10 of History’s Biggest Badasses

10 of History’s Biggest Badasses

Khalid Elhassan - February 5, 2018

10 of History’s Biggest Badasses
A 1903 engraving of Joan of Arc. Wikimedia

A Teenage Girl Terrified Medieval Armies

In the first half of the fifteenth century, France was demoralized after a string of humiliating defeats at the hands of the English during the Hundred Years War. The victorious English were rampaging through the French countryside, and the French throne was in dispute between the French Dauphin, or heir to throne, and the English king, Henry IV.

To France’s rescue came an incongruous savior: a teenage girl with no military experience. Joan of Arc (1412 – 1431) appeared seemingly out of the blue, and by the time her brief life was over, she had become France’s national heroine, and history’s most famous female warrior. She led French armies into battle, and terrified the English by winning a series of miraculous victories against them, fighting in the front ranks. She restored French morale, revived France’s national spirit, and turned the tide of the war.
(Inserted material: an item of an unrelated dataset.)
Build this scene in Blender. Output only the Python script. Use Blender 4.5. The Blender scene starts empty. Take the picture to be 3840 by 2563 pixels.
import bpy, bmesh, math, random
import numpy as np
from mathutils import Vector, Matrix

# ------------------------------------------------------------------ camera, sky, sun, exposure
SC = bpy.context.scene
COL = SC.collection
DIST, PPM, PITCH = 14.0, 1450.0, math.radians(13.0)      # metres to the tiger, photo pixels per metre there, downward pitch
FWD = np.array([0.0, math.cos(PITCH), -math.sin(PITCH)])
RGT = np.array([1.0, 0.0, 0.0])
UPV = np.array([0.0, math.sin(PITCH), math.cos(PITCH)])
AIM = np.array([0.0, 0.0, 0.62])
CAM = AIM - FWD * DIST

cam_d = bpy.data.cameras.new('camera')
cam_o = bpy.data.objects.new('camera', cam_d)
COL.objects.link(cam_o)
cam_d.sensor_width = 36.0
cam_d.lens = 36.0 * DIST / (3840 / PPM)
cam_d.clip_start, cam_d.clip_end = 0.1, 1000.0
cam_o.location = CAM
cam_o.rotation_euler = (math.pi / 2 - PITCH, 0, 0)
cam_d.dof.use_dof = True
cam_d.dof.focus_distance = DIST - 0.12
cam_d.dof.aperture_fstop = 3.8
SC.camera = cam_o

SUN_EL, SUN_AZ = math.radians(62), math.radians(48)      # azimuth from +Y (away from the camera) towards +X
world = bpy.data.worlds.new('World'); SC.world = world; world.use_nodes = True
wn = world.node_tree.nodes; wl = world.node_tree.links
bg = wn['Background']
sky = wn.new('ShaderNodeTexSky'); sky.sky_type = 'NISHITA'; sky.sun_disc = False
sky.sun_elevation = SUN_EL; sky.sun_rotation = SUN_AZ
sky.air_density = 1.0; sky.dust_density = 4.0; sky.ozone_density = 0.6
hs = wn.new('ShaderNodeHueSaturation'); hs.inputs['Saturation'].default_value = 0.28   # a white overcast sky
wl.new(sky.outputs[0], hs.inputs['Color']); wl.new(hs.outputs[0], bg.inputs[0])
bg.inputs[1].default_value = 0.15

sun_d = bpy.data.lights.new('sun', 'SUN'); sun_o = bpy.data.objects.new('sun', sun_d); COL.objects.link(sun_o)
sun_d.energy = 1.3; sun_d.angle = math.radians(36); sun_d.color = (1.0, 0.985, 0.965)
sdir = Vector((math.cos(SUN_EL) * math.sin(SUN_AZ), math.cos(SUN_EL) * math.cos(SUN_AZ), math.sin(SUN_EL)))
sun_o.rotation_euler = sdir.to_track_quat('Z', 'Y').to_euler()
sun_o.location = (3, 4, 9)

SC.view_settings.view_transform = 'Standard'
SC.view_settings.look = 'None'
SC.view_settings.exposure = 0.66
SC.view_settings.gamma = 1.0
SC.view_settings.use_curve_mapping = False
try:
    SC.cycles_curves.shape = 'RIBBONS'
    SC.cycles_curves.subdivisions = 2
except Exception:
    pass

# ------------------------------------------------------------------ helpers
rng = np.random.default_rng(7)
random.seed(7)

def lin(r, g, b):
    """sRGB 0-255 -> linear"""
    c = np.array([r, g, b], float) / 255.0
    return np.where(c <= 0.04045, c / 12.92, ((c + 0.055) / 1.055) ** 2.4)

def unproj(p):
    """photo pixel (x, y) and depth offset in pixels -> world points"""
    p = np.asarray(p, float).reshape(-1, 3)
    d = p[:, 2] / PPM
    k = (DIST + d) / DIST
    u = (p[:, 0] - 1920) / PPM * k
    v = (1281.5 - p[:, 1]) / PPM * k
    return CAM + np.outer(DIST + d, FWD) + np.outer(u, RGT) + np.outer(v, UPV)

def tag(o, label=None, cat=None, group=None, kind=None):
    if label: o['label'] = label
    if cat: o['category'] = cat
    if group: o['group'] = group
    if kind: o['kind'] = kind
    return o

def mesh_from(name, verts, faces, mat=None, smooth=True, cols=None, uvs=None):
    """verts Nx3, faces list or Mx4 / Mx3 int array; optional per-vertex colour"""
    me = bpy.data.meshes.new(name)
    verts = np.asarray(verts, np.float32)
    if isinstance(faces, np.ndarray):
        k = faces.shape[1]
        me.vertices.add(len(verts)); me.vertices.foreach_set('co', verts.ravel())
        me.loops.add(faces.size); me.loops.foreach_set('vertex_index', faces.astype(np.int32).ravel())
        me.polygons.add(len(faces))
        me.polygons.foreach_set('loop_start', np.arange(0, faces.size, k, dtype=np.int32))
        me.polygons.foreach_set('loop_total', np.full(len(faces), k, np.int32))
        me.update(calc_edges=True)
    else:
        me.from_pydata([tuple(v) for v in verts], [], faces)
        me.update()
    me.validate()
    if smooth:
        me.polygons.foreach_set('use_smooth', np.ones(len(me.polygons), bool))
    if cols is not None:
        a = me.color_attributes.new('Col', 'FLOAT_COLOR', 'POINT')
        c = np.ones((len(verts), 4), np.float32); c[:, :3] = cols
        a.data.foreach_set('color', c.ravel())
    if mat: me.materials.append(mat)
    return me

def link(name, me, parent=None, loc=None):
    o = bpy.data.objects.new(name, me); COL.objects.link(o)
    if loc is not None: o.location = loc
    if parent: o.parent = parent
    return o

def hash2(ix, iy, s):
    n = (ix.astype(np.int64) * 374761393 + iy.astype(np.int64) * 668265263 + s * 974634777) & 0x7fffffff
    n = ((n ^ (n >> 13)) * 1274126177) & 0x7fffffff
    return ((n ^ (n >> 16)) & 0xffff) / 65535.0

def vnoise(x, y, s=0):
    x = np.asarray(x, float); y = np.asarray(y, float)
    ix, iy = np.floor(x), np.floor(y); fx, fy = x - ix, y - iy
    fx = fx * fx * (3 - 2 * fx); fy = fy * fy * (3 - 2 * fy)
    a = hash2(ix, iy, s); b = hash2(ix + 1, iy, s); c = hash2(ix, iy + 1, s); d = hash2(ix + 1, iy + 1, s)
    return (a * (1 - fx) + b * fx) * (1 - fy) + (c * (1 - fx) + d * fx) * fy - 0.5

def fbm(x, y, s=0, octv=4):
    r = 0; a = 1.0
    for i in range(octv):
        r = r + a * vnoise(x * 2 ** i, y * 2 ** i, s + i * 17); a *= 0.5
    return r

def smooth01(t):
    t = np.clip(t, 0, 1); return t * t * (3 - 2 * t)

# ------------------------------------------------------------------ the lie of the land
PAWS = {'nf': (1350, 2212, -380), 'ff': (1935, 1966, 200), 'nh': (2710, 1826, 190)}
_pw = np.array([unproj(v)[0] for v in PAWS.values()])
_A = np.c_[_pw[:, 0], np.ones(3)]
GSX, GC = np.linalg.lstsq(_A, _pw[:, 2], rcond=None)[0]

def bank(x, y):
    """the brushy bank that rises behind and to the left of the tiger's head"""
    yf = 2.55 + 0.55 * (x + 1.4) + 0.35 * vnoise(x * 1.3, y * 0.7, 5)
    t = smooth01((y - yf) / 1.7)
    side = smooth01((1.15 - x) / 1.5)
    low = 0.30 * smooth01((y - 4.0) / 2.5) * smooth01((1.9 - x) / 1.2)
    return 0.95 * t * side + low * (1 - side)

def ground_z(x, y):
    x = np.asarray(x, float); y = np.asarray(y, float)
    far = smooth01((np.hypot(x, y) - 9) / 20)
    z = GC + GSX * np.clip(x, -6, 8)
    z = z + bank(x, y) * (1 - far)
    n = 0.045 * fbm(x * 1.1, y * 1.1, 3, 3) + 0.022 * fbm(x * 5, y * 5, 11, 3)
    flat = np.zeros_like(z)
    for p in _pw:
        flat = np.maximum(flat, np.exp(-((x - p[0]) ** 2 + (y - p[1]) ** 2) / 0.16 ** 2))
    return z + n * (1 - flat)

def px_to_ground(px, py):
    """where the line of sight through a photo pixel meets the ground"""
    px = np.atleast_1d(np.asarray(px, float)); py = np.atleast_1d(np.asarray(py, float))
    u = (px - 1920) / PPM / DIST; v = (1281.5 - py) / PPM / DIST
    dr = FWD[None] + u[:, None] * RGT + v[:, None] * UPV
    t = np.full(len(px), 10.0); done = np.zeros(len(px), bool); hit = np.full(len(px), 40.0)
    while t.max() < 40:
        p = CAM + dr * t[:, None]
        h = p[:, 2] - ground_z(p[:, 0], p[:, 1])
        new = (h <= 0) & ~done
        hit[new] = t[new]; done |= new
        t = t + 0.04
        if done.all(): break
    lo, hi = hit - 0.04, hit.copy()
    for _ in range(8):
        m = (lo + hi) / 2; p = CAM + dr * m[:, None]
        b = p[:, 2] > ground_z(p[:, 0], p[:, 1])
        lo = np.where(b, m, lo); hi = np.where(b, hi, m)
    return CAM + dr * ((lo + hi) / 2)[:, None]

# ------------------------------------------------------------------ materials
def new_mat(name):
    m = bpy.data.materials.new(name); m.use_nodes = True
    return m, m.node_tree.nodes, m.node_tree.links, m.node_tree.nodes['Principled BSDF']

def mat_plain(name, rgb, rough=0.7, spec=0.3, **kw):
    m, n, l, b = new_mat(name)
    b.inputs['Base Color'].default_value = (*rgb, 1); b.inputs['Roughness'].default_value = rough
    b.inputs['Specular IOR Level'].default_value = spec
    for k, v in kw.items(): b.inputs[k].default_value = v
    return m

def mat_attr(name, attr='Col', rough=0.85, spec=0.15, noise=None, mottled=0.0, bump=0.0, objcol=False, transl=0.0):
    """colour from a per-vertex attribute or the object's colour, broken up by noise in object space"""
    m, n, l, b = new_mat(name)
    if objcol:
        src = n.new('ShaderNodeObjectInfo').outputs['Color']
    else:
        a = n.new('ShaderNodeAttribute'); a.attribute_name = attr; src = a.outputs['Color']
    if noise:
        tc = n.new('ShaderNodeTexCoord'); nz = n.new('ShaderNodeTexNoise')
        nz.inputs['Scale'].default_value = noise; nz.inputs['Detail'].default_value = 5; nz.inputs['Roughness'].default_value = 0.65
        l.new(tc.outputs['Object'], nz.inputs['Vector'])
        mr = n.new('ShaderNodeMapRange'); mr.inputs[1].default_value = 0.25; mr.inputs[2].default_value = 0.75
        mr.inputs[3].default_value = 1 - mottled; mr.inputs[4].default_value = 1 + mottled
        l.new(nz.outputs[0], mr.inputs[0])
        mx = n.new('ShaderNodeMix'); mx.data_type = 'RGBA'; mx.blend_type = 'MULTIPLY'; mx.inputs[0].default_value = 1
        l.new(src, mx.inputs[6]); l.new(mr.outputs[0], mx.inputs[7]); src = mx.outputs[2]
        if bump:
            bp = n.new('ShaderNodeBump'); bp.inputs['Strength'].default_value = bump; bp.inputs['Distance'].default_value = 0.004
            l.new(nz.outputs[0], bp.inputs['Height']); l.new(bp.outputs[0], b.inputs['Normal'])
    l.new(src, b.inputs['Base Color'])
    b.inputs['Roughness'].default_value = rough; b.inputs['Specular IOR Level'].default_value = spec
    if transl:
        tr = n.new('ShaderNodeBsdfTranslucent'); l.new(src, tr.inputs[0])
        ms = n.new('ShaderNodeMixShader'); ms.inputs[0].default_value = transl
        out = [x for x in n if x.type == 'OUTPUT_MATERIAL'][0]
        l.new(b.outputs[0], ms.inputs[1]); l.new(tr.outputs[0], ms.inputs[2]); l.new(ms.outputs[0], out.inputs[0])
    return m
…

Joan was born into a peasant family, and was passionately religious from an early age. She began seeing visions from saints, who told her to save her country from English domination. So she left home at age 16, and travelled to join the Dauphin. In 1429, she convinced the French heir to give her an army, which she took to relieve French forces besieged by the English at Orleans. There, she led her forces in a whirlwind campaign that broke the siege in nine days, and sent the English fleeing. It was a turning point victory, which ended an English drive to conquer France.

Following her victory at Orleans, Joan convinced the Dauphin to crown himself king of France. She then set out on a variety of military expeditions, always leading from the front. In one such expedition in 1430, she was thrown off her horse and captured by Burgundians. Her captors kept her for several months, while negotiating with the English, who were eager to get their hands on the teenage girl who had terrified them so much.

Despite having saved her country, the French king did little to try and ransom Joan, and when she was sold to the English, she was abandoned to fend for herself. The English charged her with witchcraft and heresy, and set out to break her spirit and will by locking her in a dark and dirty cell. Despite incessant harassment and prolonged interrogations day and night, Joan refused to confess to wrongdoing.

Unable to extract a confession, or to prove witchcraft or heresy, Joan’s accusers switched their focus to the male garb she wore in battle. They argued that such cross dressing went against the Bible, and convicted her of that. At age 19, Joan of Arc was placed on a cart and taken to an execution site in Rouen, where she was burned at the stake on May 30th, 1431.

Decades later, a Pope ordered a reexamination of her trial. The reexamination cleared her posthumously, and declared her a martyr. In 1803, Joan was made a national symbol of France Napoleon Bonaparte. She was beatified five centuries after death, in 1909, and canonized as a saint in 1920. Today, Saint Joan of Arc is one of the patron saints of France, and the most famous female warrior of all time.